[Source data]
## START

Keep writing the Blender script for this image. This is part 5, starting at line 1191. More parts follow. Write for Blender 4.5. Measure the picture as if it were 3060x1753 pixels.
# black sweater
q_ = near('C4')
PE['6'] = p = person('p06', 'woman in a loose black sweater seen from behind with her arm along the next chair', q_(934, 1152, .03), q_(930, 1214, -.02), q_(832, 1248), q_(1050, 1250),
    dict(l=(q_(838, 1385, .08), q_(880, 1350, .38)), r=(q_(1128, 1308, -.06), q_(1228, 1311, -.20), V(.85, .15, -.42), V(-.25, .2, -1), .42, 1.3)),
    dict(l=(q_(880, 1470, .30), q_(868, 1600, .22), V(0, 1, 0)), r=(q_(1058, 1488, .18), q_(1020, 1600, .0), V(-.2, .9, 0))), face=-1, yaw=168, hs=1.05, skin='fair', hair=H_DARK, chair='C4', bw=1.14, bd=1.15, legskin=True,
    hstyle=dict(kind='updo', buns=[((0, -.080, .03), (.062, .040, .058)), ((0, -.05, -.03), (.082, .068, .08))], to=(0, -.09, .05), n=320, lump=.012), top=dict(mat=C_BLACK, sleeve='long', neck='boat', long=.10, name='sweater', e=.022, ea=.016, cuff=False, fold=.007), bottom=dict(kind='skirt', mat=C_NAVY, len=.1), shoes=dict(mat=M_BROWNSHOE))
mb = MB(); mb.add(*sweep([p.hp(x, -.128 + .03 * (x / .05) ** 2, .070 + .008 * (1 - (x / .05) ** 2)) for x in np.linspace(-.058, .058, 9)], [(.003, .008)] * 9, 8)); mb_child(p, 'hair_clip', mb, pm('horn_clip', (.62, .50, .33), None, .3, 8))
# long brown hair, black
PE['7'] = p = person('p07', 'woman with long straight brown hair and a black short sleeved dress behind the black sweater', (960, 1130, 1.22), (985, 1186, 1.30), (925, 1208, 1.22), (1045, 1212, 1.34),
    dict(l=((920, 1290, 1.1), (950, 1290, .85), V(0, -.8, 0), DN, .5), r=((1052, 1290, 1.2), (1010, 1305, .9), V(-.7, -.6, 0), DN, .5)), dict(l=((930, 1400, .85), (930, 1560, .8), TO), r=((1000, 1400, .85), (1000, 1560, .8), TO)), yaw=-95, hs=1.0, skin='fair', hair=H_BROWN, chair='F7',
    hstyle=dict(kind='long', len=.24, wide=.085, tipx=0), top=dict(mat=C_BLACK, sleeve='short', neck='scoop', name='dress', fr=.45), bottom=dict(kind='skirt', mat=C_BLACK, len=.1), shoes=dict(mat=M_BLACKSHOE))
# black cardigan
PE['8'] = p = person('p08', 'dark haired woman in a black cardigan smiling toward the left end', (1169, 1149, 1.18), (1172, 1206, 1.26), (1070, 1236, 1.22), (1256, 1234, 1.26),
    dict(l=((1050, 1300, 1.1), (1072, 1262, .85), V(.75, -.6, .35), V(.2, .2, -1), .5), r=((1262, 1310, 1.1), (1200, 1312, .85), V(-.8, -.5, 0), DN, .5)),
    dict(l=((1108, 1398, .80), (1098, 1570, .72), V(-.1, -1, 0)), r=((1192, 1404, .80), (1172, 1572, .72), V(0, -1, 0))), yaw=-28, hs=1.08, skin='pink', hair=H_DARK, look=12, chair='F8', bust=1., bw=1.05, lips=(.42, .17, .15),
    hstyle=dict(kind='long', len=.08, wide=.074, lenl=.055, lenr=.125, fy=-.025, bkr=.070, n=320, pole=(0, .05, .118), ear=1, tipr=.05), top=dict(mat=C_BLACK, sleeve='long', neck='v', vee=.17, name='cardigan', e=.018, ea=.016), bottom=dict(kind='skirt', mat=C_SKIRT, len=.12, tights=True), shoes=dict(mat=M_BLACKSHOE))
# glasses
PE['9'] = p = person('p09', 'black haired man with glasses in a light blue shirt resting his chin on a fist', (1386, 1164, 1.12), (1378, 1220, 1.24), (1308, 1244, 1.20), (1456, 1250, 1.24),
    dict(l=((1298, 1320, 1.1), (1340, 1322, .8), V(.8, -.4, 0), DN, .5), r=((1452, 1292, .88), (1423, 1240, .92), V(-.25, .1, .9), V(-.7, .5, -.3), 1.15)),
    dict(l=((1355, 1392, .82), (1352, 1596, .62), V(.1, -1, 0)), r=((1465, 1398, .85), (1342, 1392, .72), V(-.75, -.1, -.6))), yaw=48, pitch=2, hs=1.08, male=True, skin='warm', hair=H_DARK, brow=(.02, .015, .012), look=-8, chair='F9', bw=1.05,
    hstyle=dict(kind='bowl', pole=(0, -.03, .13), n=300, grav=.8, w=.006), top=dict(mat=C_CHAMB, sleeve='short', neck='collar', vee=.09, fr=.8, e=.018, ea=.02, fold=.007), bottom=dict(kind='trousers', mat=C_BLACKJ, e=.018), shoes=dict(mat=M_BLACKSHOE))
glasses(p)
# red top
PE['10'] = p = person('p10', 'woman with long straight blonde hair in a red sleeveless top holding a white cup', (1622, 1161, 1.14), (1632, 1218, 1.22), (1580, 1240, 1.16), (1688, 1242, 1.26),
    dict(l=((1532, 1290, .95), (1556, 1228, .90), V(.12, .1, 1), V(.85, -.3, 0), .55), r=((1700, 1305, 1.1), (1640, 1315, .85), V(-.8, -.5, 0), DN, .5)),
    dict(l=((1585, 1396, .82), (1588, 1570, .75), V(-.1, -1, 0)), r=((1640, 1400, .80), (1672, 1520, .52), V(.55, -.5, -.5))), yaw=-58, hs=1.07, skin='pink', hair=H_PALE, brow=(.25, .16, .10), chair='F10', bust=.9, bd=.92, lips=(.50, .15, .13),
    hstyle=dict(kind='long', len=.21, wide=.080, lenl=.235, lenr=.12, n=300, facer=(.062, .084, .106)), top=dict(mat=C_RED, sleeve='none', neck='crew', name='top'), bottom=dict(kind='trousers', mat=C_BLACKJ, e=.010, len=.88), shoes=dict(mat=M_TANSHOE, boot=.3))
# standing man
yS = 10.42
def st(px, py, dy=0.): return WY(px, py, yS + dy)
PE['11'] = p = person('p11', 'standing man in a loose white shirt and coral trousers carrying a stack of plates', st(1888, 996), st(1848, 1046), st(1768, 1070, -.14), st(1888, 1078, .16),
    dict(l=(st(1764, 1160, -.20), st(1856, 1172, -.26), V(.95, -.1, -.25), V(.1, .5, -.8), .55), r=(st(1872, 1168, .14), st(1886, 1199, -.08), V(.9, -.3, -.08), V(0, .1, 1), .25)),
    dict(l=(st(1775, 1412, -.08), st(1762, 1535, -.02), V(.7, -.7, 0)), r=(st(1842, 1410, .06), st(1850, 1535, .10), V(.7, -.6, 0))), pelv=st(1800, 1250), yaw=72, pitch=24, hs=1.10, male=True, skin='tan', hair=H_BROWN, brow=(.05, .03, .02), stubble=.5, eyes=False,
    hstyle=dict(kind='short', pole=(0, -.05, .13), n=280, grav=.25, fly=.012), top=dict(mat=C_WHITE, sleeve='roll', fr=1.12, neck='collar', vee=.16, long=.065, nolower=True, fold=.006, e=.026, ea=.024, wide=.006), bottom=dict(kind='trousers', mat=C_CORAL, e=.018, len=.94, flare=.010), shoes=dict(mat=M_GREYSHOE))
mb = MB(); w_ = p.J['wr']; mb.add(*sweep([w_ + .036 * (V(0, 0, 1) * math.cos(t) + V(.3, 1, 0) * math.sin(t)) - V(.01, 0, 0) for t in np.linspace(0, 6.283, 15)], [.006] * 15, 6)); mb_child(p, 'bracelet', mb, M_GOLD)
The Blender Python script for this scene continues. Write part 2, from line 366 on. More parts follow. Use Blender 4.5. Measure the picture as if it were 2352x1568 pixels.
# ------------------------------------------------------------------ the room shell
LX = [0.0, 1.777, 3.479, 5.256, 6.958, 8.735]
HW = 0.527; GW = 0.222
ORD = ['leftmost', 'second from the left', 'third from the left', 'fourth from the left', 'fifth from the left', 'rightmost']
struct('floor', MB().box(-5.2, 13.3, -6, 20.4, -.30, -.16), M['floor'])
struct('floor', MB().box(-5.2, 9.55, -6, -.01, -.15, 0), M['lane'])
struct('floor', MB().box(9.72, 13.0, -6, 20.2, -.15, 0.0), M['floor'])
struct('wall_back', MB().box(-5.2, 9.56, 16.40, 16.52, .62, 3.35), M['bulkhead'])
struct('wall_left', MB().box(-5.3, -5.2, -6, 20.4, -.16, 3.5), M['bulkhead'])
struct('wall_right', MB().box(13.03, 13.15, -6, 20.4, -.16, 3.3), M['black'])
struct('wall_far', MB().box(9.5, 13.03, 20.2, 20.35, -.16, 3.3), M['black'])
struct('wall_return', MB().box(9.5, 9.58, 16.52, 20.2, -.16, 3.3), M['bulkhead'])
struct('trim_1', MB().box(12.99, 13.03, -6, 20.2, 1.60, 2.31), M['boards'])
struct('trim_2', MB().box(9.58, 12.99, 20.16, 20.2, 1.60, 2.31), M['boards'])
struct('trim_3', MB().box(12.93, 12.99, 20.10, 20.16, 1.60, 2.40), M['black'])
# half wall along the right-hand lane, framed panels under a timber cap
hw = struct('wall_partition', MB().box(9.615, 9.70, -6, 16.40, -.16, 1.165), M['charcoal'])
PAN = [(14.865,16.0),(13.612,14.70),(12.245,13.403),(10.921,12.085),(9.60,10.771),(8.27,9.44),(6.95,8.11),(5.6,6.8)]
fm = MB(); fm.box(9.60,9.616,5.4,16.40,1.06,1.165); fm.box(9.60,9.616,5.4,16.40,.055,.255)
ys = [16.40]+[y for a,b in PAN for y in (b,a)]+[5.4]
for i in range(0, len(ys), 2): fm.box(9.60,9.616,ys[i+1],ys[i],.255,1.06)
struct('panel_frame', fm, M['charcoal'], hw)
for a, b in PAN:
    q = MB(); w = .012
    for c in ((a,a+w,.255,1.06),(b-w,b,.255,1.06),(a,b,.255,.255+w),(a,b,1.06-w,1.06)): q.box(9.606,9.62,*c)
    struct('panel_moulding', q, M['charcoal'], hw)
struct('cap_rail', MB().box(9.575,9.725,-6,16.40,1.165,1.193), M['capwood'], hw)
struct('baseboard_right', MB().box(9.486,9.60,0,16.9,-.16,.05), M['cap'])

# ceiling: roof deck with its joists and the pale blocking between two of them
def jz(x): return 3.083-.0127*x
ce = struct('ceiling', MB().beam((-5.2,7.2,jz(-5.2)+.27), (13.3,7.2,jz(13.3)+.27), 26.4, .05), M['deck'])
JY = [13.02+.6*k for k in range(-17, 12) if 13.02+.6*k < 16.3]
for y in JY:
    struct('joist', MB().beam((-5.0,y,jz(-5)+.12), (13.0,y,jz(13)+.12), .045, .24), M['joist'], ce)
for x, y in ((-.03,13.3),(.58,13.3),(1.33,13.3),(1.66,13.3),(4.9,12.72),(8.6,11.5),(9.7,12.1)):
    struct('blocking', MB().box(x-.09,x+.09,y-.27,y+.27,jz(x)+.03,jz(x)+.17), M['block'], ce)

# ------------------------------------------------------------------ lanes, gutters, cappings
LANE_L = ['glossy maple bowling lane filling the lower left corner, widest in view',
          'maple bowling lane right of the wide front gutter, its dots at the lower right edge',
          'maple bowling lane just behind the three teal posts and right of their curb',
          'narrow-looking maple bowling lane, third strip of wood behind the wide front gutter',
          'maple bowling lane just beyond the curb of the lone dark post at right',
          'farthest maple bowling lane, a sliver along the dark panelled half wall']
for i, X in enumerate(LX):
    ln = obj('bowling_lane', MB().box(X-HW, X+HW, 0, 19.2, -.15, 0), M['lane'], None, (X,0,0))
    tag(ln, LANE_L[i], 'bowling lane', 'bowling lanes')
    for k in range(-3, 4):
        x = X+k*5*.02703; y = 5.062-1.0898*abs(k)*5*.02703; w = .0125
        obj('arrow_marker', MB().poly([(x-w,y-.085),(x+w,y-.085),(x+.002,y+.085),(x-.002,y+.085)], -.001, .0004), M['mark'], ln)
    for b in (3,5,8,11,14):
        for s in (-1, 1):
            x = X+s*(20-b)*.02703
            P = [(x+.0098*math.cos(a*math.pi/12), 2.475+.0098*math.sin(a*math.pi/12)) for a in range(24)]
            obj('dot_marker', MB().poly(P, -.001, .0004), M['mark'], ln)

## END

=== SET PROBLEM ===
From the entries, copy out each line containing the word "beam".

=== ANSWER TO THE EXERCISE ===
ce = struct('ceiling', MB().beam((-5.2,7.2,jz(-5.2)+.27), (13.3,7.2,jz(13.3)+.27), 26.4, .05), M['deck'])
    struct('joist', MB().beam((-5.0,y,jz(-5)+.12), (13.0,y,jz(13)+.12), .045, .24), M['joist'], ce)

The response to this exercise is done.